Photopea is a free alternative for Photoshop you can use in your browser
If you’re doing basic photo editing, you don’t need Adobe Photoshop. Photopea is the perfect alternative that runs in your browser window.
Adobe Photoshop is one of the hardest programs I ever had to learn.
The user interface is non-intuitive, there’s little help for novices, but it’s the best photo and image editing software for professional use. It’s the gold standard for graphic designers.
I have a lot of friends that use Canva, which is a very user-friendly alternative, but for me it’s not good enough. When it comes to functionality, Canva is on the opposite spectrum from Photoshop.
But it has one major disadvantage: you can only export your final “product”, as the Canva source files, with layers, effects, and everything else stays on Canva’s servers. That’s not good if you lose access to your account or you just want to back up your work.
If you’re like me and need a solution that sits somewhere in between Canva and Photoshop I think I found it.
It’s called Photopea, is free to use, with paid options to remove ads and add more online storage. Best of all? Photopea runs in your browser. Yes, you don’t need to install anything.
As you can see from the main page, Photopea can work with some popular image formats, including PSD (Photoshop), AI (Adobe Illustrator), XD (Adobe XD), Figma, Sketch, PDF, RAW, plus a bunch of standard formats (JPG, PNG, TIFF, SVG and so on).
If you’re using one of the popular graphic design programs, chances are the format is supported by Photopea. You may not be able to use all native features for these formats, but you can open, edit, and export in these formats (you may not be able to always save back in the same format). That’s good enough for most people.
How do you use Photopea?
Just go to Photopea.com and start using the app.
No need to register for an account, unless you plan to use PeaDrive, a cloud option that includes 500 MB of storage on a free plan, and 5 GB on a paid plan that will also get rid of ads.
You DON’T NEED to install anything. Photopea runs in your browser window. You can install Photopea as a desktop app, so you can add a shortcut to your taskbar or start menu, but it’s still a web app that uses your browser. Anyway, here’s a guide you can follow, in case you want to do that.
If you’re an Adobe Photoshop user, it’s obvious Photopea has cloned the aforementioned interface. Even the keyboard shortcuts are almost identical.
As you can imagine, the functionality covered by Photopea is significantly limited, but I would venture to say the most important features are there and free to use, if you don’t mind the ads that are displayed on the right side of the panels.
Photopea is not just a lightweight version of Photoshop. Its creators have added a Templates section where you will find over 800 ready to use designs, including business cards (these are among the useful ones).
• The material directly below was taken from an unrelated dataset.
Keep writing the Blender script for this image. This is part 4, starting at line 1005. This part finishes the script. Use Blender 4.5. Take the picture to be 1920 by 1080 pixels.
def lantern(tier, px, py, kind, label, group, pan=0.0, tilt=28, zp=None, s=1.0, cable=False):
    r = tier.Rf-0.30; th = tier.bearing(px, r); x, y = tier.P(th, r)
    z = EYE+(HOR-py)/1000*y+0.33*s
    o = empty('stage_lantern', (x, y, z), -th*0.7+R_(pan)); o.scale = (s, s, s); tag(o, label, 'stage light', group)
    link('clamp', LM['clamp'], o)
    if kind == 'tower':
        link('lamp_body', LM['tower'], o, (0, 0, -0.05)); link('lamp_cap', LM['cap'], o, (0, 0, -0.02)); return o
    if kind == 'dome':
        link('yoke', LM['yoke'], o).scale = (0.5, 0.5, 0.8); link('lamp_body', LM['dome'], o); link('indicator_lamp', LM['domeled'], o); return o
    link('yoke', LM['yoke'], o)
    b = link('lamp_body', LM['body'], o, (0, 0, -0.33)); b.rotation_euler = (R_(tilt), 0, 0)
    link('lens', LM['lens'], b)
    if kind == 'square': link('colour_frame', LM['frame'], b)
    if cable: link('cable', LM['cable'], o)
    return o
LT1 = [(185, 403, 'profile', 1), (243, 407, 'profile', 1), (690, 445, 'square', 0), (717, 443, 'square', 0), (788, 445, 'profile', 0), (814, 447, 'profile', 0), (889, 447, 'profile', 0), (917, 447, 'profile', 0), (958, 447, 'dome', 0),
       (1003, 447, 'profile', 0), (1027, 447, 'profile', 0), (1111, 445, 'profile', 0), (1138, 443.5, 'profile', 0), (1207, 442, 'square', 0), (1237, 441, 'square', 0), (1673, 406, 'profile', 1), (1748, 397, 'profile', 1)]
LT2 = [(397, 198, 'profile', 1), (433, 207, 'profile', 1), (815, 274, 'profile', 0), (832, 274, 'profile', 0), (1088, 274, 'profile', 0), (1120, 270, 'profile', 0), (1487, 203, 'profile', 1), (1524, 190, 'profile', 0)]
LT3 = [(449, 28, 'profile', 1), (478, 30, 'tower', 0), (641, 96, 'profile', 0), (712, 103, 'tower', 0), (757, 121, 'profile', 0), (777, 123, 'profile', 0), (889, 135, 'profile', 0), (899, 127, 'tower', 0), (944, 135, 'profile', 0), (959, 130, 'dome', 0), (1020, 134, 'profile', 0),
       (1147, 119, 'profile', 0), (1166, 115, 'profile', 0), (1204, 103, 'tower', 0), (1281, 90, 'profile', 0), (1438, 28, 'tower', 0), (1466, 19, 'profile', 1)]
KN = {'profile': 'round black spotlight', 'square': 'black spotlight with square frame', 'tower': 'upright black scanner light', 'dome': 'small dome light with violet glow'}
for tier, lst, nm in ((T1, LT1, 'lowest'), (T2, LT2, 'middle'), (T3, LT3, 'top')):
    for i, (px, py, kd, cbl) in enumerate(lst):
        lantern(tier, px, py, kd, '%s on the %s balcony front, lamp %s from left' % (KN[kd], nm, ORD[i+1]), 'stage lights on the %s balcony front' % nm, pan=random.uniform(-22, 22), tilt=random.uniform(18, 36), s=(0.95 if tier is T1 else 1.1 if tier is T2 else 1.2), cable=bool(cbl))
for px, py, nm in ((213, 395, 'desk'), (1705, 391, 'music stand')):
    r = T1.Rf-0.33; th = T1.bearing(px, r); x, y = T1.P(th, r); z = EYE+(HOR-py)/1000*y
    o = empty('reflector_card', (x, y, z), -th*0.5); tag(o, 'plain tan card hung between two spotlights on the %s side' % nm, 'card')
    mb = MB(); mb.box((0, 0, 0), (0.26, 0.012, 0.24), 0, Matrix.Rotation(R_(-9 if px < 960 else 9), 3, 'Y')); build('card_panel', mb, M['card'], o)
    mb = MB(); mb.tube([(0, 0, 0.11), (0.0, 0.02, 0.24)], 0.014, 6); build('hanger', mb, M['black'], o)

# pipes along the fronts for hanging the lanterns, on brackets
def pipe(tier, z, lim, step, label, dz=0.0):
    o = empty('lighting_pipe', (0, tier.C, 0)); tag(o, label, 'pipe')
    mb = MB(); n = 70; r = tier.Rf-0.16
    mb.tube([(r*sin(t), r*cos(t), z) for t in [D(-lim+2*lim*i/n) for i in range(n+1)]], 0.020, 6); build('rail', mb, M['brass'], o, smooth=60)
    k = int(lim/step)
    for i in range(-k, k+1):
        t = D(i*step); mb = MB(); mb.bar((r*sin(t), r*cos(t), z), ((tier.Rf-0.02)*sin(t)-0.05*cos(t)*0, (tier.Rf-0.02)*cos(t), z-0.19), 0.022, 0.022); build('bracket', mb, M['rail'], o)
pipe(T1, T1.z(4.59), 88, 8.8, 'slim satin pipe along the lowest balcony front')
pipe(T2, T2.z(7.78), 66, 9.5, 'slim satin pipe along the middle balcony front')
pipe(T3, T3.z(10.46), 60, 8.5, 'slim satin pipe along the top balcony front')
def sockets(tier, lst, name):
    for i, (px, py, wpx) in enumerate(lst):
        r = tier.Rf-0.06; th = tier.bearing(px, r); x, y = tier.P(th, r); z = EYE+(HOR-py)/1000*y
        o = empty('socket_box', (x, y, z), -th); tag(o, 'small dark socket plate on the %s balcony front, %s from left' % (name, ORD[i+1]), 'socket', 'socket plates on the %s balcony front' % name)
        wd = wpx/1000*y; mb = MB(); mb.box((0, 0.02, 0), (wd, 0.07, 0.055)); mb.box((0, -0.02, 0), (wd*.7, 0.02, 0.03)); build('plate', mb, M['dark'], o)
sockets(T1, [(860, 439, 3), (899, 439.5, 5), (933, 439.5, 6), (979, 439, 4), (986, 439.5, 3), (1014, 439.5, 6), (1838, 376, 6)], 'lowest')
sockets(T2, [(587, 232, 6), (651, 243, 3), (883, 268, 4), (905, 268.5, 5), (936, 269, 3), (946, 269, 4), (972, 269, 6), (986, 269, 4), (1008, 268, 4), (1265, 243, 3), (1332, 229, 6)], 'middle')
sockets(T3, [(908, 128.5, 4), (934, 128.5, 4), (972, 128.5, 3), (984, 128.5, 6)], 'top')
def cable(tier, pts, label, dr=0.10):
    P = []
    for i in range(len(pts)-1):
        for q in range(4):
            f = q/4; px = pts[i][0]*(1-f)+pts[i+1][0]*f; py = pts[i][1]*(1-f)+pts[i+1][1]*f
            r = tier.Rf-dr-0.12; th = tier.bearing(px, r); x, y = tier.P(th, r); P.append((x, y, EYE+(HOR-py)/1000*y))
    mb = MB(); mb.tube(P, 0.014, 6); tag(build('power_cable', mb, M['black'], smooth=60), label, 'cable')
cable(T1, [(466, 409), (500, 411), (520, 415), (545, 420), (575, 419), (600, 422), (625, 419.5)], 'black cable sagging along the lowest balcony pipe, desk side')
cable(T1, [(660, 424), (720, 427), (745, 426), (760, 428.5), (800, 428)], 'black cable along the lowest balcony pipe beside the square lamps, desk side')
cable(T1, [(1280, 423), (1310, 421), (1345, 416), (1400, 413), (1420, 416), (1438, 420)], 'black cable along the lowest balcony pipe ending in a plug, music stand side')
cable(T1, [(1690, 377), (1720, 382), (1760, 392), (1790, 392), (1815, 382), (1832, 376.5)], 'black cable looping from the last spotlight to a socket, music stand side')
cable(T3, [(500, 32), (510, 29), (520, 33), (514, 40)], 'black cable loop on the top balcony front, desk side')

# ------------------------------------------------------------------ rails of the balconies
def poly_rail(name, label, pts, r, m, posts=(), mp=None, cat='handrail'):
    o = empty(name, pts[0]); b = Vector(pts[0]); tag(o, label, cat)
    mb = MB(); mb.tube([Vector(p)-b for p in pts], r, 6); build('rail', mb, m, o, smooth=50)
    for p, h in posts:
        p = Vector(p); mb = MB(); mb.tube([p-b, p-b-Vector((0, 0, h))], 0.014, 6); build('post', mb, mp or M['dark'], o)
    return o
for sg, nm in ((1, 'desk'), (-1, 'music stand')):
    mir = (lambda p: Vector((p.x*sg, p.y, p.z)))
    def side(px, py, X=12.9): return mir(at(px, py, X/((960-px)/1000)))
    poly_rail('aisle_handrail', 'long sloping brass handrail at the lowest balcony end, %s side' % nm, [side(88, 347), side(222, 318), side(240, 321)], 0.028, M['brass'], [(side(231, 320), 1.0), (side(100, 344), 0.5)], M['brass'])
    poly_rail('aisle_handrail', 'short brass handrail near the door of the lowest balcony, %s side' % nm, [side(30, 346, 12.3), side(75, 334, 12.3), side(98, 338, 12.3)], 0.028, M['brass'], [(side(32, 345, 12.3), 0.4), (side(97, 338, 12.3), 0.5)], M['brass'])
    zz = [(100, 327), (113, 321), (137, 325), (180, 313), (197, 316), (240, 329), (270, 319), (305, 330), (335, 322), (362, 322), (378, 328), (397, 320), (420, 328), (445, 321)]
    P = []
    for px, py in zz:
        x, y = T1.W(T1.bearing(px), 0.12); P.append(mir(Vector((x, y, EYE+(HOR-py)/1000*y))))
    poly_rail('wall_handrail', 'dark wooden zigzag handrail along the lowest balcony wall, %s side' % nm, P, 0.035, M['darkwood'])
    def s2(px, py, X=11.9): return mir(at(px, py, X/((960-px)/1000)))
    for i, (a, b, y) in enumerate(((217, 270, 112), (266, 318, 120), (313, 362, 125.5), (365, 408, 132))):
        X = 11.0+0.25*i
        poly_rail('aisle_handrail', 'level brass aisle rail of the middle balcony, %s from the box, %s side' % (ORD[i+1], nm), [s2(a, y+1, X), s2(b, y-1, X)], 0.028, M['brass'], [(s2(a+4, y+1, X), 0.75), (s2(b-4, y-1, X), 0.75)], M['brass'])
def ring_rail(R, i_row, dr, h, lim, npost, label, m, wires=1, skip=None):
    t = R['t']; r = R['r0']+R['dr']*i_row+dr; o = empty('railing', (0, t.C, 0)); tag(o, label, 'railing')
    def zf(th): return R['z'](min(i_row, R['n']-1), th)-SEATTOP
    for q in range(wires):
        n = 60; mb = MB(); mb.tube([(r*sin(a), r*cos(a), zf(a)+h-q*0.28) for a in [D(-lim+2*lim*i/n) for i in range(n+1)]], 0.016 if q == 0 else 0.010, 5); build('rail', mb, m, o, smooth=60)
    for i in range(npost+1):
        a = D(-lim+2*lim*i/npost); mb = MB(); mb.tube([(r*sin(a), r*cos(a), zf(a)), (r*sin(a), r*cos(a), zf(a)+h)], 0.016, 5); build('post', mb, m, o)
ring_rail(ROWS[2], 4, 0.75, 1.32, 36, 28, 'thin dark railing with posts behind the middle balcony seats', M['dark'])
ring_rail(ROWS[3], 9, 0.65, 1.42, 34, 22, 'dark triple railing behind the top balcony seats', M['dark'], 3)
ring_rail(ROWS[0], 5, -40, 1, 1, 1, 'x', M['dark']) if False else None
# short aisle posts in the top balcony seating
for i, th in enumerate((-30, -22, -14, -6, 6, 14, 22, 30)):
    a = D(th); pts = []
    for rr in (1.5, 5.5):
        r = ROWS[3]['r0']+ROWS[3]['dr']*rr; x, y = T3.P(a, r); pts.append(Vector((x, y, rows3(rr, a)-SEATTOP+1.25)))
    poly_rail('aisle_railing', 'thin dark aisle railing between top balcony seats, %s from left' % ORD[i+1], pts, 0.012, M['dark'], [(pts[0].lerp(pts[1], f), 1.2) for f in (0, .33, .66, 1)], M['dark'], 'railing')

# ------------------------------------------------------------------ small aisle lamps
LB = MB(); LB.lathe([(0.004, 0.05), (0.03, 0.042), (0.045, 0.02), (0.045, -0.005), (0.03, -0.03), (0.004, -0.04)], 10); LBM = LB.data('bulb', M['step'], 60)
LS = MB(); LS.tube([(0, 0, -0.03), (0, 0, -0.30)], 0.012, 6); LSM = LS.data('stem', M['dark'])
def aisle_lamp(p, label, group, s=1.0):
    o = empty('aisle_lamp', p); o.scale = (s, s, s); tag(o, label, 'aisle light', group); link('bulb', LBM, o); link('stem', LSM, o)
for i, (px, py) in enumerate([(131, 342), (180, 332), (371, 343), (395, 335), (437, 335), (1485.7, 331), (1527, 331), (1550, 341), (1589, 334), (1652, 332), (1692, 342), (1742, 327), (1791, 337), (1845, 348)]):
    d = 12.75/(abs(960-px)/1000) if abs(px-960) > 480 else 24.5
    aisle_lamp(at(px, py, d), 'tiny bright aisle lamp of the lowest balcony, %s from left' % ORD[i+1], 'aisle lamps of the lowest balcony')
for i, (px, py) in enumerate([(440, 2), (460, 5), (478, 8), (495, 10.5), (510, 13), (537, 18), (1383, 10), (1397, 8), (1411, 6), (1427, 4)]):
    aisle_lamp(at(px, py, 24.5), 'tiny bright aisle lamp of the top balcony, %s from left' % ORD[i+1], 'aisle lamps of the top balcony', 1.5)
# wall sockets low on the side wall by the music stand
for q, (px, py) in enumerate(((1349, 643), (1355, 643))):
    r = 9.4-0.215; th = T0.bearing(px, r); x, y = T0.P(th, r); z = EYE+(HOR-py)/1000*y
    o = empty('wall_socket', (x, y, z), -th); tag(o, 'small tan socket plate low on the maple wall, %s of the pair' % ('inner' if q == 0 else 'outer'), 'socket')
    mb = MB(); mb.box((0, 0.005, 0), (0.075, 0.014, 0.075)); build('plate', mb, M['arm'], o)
There are also actions, brushes, gradients, styles, patterns, shapes, and some LUTs.
Another nice addition compared to Photoshop is the option to work directly with other cloud storage providers. Currently, Dropbox, Google Drive, OneDrive are supported, so basically the most popular services.
Is Photopea as good as Photoshop?
No, of course not.
For professional work I still think you have to use Photoshop, even if you don’t like Adobe’s recent invasion of privacy with AI training on your work and their obnoxious pricing strategy, which forces you to buy a subscription plan.
During my use I found that export render quality lags a bit behind Photoshop. At the same time, I managed to open large PSD files, over 1 GB in size, with many layers, and Photopea worked just fine (note that I have a decent Internet fiber connection). But I had one instance when a very large 2.5 GB PSB file crashed Photopea after a long waiting period. That’s again an edge case, and I only wanted to test what the app can handle.
Again, for most use cases Photopea will do just fine, but extreme situations will probably reveal its disadvantages. You cannot expect a web app to perform just as good as a native app.
For everything else, there’s Mastercard Photopea.